And now to the topic I came here to write about. That sweet football part just came along, as always. I finished a book yesterday. Yeah, no biggie if the book hadn´t had such an impact on me that it had. It must be one of the best stories I´ve read this year, at least it is one of those that touched me the most. The book? The Boy In The Striped Pyjamas by John Boyne.

I am not going in depth with the plot, because this is a book you have to read yourself. Absolutely have to. It is about a boy called Bruno, a son of a Nazi officer. He moves to Out-With (Auschwitz) with his family and befriends with a nine-year-old boy called Shmuel. Bruno is naive, thinks only of himself and no one else, and doesn´t understand what his Father does. Neither knows he nothing of the Final Solution and the Holocaust. At the end of the book he agrees to help Shmuel to find his dad. You might guess what happens in the end, but this is as much I am going to tell. And do not check the Wikipedia entry on this book as it reveals the ending. Unfortunately.

I don´t know why the novel affected me so much. Maybe it is because I have visited, not just Auschwitz-Birkenau, but also the Sachsenhausen concentration camp outside Berlin. And those places are really far from fun. While reading the book I couldn´t help but think last summer´s visit to the camp (a nice way to spend the Midsummer fest) and the house of Rudolf Höss that is just outside the wall. The book says it´s all fictional, but of course it has some factual things in it too. The Holocaust was real. I know the author has said the book should be read without knowing the context, meaning the reader should be just like Bruno, who doesn´t understand why he can´t be friends with the boy in the striped pyjamas on the other side of the fence.

These pictures of mine won´t depict the horrors of the camp at all. You need to see the exhibitions to understand how awful and cruel it was. I have just attached them to remind you this place actually exists. Not that any of you should need the reminder... I seriously read the last two chapters of the book with tears in my eyes. It doesn´t take much to make me weep, but I don´t do that often when reading.
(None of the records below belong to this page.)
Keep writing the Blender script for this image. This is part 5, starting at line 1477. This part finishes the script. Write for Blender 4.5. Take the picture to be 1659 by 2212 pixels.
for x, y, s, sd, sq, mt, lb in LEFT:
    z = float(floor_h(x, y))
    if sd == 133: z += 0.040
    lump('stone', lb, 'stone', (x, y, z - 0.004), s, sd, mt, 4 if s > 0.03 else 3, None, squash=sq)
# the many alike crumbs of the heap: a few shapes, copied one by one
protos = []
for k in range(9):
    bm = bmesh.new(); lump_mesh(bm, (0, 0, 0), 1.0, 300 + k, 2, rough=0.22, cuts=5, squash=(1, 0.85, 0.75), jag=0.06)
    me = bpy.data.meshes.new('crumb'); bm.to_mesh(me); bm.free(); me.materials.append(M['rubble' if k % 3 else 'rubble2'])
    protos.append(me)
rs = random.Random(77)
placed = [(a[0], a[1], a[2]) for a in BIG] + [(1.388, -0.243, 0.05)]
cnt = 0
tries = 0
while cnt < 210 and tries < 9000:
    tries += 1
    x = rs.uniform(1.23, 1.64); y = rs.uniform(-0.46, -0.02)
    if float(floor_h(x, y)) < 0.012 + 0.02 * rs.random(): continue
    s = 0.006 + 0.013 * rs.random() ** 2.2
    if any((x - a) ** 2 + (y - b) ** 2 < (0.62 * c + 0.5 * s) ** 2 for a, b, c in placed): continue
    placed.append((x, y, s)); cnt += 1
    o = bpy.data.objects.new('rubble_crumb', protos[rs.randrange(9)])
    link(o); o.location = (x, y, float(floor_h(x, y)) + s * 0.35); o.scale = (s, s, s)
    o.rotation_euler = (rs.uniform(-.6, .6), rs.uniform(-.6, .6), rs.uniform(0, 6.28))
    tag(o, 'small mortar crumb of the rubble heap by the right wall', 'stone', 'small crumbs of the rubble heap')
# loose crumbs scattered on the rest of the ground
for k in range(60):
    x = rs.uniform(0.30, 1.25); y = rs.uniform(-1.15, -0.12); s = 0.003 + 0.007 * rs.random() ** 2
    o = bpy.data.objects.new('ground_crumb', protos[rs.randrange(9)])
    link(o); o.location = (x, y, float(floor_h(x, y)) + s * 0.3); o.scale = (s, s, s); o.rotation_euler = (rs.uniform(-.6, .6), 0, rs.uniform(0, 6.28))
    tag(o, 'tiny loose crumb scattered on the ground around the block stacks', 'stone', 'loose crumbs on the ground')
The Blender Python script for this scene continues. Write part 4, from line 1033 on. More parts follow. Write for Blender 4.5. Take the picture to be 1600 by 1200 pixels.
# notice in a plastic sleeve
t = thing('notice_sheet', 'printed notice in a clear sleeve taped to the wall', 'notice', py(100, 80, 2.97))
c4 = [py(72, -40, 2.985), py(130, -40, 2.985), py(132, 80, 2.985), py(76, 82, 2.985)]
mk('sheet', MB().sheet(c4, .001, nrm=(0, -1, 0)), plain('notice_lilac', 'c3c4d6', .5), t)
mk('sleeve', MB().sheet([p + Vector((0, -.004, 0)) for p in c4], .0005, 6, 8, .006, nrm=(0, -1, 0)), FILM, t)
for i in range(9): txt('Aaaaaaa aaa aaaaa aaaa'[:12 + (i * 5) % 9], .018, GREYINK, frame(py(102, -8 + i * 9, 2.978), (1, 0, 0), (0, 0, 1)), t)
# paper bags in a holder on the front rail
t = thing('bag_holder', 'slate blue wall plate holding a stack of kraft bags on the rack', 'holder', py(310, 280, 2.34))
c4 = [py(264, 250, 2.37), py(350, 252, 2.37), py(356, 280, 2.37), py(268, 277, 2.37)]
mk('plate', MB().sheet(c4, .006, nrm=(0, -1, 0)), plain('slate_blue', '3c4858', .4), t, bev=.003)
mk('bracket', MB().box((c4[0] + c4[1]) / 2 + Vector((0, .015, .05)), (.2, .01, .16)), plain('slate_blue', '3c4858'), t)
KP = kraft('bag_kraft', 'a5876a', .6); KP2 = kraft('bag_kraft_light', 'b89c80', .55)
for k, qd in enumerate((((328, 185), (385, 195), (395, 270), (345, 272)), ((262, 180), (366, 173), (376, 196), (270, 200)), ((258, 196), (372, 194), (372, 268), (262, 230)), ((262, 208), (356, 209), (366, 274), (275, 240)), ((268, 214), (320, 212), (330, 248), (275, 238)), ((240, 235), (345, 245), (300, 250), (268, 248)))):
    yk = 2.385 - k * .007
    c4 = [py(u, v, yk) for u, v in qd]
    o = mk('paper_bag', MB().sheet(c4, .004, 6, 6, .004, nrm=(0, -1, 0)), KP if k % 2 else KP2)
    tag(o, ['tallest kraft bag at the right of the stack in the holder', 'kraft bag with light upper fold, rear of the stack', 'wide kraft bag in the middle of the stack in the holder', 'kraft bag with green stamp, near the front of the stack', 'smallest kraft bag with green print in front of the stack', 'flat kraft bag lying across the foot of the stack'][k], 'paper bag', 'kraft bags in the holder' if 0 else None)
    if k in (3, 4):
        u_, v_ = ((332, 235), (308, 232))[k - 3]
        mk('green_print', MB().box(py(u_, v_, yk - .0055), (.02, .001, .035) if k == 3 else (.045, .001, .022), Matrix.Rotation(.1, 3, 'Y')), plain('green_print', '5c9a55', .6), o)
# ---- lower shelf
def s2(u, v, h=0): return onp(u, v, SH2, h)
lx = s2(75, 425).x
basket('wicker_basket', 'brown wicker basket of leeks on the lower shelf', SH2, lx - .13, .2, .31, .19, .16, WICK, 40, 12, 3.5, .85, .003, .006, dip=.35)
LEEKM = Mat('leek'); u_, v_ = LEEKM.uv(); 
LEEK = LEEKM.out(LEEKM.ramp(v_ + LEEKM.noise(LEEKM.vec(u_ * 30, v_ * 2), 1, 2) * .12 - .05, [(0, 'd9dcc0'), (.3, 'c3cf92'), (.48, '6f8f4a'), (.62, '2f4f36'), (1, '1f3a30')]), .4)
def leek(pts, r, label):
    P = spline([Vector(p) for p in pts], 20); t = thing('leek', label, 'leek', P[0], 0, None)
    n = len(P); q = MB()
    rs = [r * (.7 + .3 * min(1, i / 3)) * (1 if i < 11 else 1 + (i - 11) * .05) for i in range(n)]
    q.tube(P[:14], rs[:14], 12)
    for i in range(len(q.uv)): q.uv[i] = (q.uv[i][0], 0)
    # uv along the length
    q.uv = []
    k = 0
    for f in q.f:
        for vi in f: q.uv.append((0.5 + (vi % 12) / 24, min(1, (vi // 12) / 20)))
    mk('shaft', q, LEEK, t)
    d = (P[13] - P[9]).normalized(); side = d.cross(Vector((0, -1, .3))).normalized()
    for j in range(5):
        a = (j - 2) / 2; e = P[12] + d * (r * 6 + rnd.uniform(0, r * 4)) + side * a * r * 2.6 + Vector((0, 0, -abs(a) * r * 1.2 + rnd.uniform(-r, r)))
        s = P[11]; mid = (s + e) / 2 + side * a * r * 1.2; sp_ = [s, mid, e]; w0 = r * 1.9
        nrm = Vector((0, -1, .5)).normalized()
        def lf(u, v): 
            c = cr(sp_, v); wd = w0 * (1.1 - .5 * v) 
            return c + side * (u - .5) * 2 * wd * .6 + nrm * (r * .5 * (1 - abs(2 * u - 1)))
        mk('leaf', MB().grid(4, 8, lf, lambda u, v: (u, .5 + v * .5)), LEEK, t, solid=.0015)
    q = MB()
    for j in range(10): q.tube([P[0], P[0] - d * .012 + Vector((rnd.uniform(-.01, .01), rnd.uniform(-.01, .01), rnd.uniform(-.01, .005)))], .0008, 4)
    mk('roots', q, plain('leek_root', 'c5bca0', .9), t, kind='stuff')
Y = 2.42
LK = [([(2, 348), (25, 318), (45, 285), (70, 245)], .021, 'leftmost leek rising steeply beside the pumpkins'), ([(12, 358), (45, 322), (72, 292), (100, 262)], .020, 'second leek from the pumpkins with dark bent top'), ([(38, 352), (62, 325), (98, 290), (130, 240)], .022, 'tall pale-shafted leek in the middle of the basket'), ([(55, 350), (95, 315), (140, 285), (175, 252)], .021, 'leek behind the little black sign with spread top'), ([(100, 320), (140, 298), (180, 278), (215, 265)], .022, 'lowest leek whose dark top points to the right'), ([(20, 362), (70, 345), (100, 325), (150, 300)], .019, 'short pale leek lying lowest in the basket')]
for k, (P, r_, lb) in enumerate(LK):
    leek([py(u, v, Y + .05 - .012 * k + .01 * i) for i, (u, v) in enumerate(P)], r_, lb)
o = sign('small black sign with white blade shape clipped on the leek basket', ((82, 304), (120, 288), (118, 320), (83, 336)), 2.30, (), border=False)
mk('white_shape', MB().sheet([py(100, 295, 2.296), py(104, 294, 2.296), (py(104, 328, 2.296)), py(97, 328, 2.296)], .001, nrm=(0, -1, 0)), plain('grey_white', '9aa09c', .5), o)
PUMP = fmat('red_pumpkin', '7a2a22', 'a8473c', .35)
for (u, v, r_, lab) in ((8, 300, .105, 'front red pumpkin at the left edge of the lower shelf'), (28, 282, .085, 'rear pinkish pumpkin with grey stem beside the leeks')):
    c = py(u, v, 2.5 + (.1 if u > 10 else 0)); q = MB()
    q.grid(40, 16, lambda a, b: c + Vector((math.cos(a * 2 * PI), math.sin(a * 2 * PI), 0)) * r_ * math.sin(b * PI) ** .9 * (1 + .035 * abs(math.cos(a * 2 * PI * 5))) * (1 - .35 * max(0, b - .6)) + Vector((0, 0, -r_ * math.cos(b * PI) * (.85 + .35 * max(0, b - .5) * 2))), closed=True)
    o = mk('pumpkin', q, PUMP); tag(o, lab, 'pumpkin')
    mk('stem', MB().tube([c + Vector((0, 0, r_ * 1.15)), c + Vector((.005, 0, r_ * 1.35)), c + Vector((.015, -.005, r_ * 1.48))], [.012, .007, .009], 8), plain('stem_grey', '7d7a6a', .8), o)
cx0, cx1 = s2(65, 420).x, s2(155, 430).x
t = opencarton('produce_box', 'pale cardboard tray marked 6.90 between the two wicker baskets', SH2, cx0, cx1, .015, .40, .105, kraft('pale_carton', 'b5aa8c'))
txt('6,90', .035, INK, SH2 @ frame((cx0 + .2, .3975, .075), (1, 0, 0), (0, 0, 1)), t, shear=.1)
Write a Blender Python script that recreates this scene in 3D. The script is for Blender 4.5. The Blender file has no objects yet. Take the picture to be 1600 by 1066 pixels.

If you still haven´t read this book, get your hands on it and read it. The last phrases of the book remind us of something that cannot be forgotten. "Of course all this happened a long time ago and nothing like that could ever happen again. Not in this day and age."

The movie is coming, I think it´s already out somewhere. Here we get to see it in January 2009. I don´t know if I would let small children see it or read the book, but teenagers should check it out. And as it was just revealed that the original blue print of the Auschwitz camp have been found and they date back earlier than has been believed, this is very current story to read.

Oh, it´s pouring down again. Well, a typical weather for November I guess. (OMG I think I just saw a reasonably good picture of Rosicky, who never takes a good picture. This is worth mentioning.) And I should be reading my history book, which doesn´t suck as much as I thought it would. It has some interesting parts actually. Now I have to go write a couple of e-mails and do some reading. I´ll be writing some time soon, take care until that.